The interplay between the solid effect and the cross effect mechanisms in solid state 13C DNP at 95 GHz using trityl radicals

Abstract

The 13C solid state Dynamic Nuclear Polarization (DNP) mechanism using trityl radicals (OX63) as polarizers was investigated in the temperature range of 10–60K. The solutions used were 6M 13C urea in DMSO/H2O (50% v/v) with 15mM and 30mM OX63. The measurements were carried out at ∼3.5T, which corresponds to Larmor frequencies of 95GHz and 36MHz for the OX63 and the 13C nuclei, respectively.

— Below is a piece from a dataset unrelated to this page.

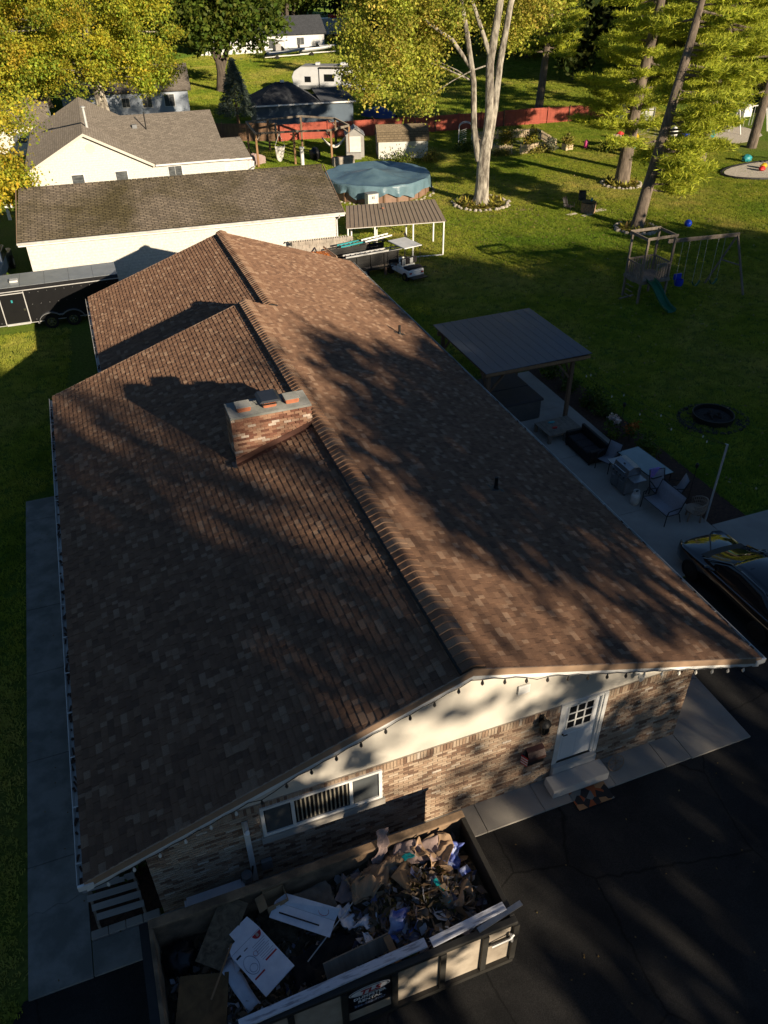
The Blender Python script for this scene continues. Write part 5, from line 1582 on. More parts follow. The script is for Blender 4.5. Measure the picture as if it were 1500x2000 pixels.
# ================================================================= play set
t = thing('play_set', 'weathered wooden play tower with green slide and swing beam', 'play set', (0, 0, 0))
X0, X1, Y0_, Y1_ = 21.75, 23.4, 24.4, 25.75
for i, (x, y) in enumerate(((X0, Y0_), (X1, Y0_), (X0, Y1_), (X1, Y1_))):
    MB().b2((x - .05, y - .05, 0), (x + .05, y + .05, 3.45)).build('post', 'woodgrey', t)
for a, c in (((X0 - .09, Y0_ - .06, 3.36), (X1 + .12, Y0_ - .02 - .031, 3.5)), ((X0 - .12, Y1_ + .051, 3.36), (X1 + .12, Y1_ + .09, 3.5)), ((X0 - .09, Y0_ - .05, 3.33), (X0 - .051, Y1_ + .05, 3.47)), ((X1 + .051, Y0_ - .05, 3.33), (X1 + .09, Y1_ + .05, 3.47))):
    MB().b2(a, c).build('top_rail', 'woodgrey', t)
for k in range(9):
    MB().b2((X0 - .08, Y0_ - .08 + k * .168, 1.22), (X1 + .08, Y0_ + .075 + k * .168, 1.255)).build('deck_board', 'woodgrey', t)
for a, c in (((X0 - .09, Y0_ - .10, 1.08), (X1 + .09, Y0_ - .051, 1.219)), ((X0 - .09, Y1_ + .051, 1.08), (X1 + .09, Y1_ + .1, 1.219)), ((X0 - .1, Y0_ - .05, 1.08), (X0 - .051, Y1_ + .05, 1.219)), ((X1 + .051, Y0_ - .05, 1.08), (X1 + .1, Y1_ + .05, 1.219))):
    MB().b2(a, c).build('joist', 'woodgrey', t)
for side in range(4):
    if side == 0:
        rng_ = [(X0 + .85 + k * .15, Y0_ - .03) for k in range(5)]; sz = (.09, .02)
        rails = ((X0 + .75, Y0_ - .045), (X1, Y0_ - .02))
    elif side == 1:
        rng_ = [(X0 + .14 + k * .165, Y1_ + .03) for k in range(9)]; sz = (.09, .02)
        rails = ((X0, Y1_ + .02), (X1, Y1_ + .045))
    elif side == 2:
        rng_ = [(X0 - .03, Y0_ + .13 + k * .165) for k in range(8)]; sz = (.02, .09)
        rails = ((X0 - .045, Y0_), (X0 - .02, Y1_))
    else:
        rng_ = [(X1 + .03, Y0_ + .13 + k * .165) for k in range(8)]; sz = (.02, .09)
        rails = ((X1 + .02, Y0_), (X1 + .045, Y1_))
    for x, y in rng_:
        MB().box((x, y, 1.62), (sz[0], sz[1], .70)).build('baluster', 'woodgrey', t)
    MB().b2((rails[0][0], rails[0][1], 1.975), (rails[1][0], rails[1][1], 2.06)).build('guard_rail', 'woodgrey', t)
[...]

Measurements of the 13C signal intensity as a function of the microwave (MW) irradiation frequency yielded 13C DNP spectra with temperature dependent lineshapes for both samples. The maximum enhancement for the 30mM sample was reached at 40K, while that of the 15mM sample at 20–30K. Furthermore, the lineshapes observed showed that both the cross effect (CE) and the solid effect (SE) DNP mechanisms are active in this temperature range and that their relative contribution is temperature dependent. Simulations of the spectra with the relative contributions of the CE and SE mechanisms as a fit parameter revealed that for both samples the CE contribution decreases with decreasing temperature while the SE contribution increases. In addition, for the 15mM sample the contributions of the two mechanisms are comparable from 20K to 60K while for the 30mM the CE dominates in this range, as expected from the higher concentration. The steep decrease of the CE contribution towards low temperatures is however unexpected. The temperature dependence of the OX63 longitudinal relaxation, DNP buildup times and 13C spin lattice relaxation times did not reveal any obvious correlation with the DNP temperature dependence. A similar behavior of the CE and SE mechanism was observed for 1H DNP with the nitroxide radical TEMPOL as a polarizer. This suggests that this effect is a general phenomenon involving a temperature dependent competition between the CE and SE mechanisms, the source of which is, however, still unknown.